SoFAB's collection has been largely crowdsourced in this way, culled from the ephemera left behind in family kitchens and basements, foodstuffs warehouses and restaurant storage rooms. The museum's cavernous new 16,000-square-foot space, part of a burgeoning cultural and arts district in New Orleans' Central City, is itself a food artifact: a former public market. Its floors still clearly show where dividers separated vendors' stalls.
"It's not just a building," says Williams, "it's related to our mission."
That mission has grown with the new space. SoFAB's former home, starting in 2008, was a touristy shopping mall along New Orleans' riverfront. And that's where the need to include the actual consumption of food and drink along with the exhibits became clear.
A display on absinthe, for example, a significant piece of New Orleans' drinking history, was exhaustive in its documentation, with posters, artifacts from artists, writers and poets inspired by their drinking of it, delicate glassware and beautiful absinthe fountains. But, Williams says, museum staff kept getting the same question. "What does it taste like?"
And so, in the new SoFAB, guests are not just allowed but encouraged to "get a Sazerac and walk around," Williams says. A skilled bartender will line your glass with absinthe or Herbsaint as the first step, and no navy-blazered gallery guard will ask you to leave your cocktail at the door.
The space includes a demonstration kitchen, too, where guests can watch food being prepared, anything from gumbo to brisket, then stroll the exhibits as they taste. Williams is incredibly open to possibilities here. Last week, the U.S. Department of State was hosting a trio of Bulgarian chefs as part of a culinary diplomacy program. They made a chicken stew, a chopped salad, and "the most wonderful strudel," Williams says. And the visiting chefs ventured into New Orleans' grocery stores and markets, to learn about and communicate with the local food community.

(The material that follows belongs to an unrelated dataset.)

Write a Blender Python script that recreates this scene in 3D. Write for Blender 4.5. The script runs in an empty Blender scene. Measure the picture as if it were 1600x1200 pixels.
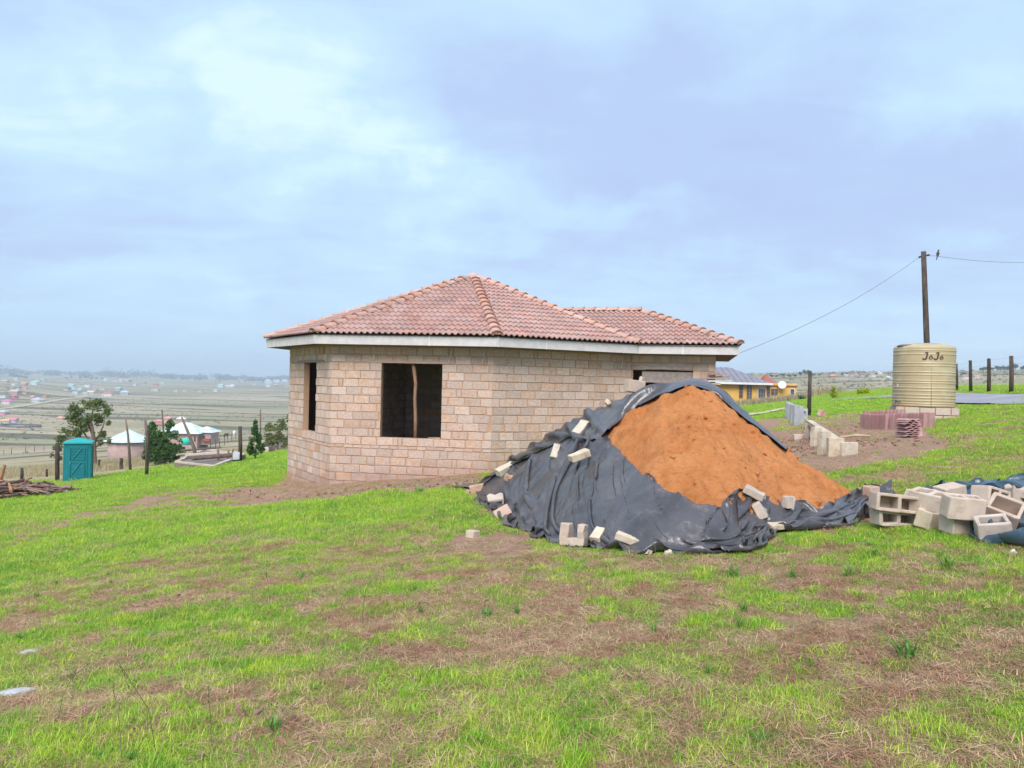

In November, SoFAB's restaurant Purloo opens as well. Chef Ryan Hughes, an Ohio native who has taken up the torch of Southern cooking, says the namesake is a South Carolina Gullah dish of rice and shrimp. Hughes came into the program originally to consult, and then took on the role of house chef. A recent pop-up preview of Purloo included crispy oysters with mango pickle aioli, pan-roasted flounder with lemongrass couscous, and fried Georgia peach pie. Purloo will be integrated into the museum, with an open kitchen and 35 seats that look onto it.
"We have the ultimate reality show within the kitchen," he says. "You see how things should be organized and should be done. No yelling and screaming or crashing pots and pans. It's educational."
That education is not just for visitors, he says, but young cooks, too. SoFAB plans an active mentorship program and partnerships with all the city's culinary education programs, from high school students to food studies majors at universities.
In New Orleans, a city with one of the highest crime rates in the country — and unemployment figures that reach 40 percent for African-American men — SoFAB has an economic development mission as well. Several items on Hughes' pop-up menu came from Grow Dat Youth Farm, an urban agriculture project with a job-training focus for teenagers.
When not in use, the museum's demonstration kitchen will be open to food entrepreneurs to develop their products. The new museum also sits near Cafe Reconcile, a popular lunch spot that trains New Orleans' youth for restaurant and other culinary jobs.
As part of SoFAB's ribbon-cutting day, Chez Panisse co-founder Tower talked to local culinary students. Williams says he drove home the need to experience food, not just to follow the recipe. Knife skills, safe food handling and recipes can get you only so far. What makes for a great life in the culinary world, he told students, is a true love of eating and drinking, enriched with an appreciation of where food comes from, and the culture that surrounds it.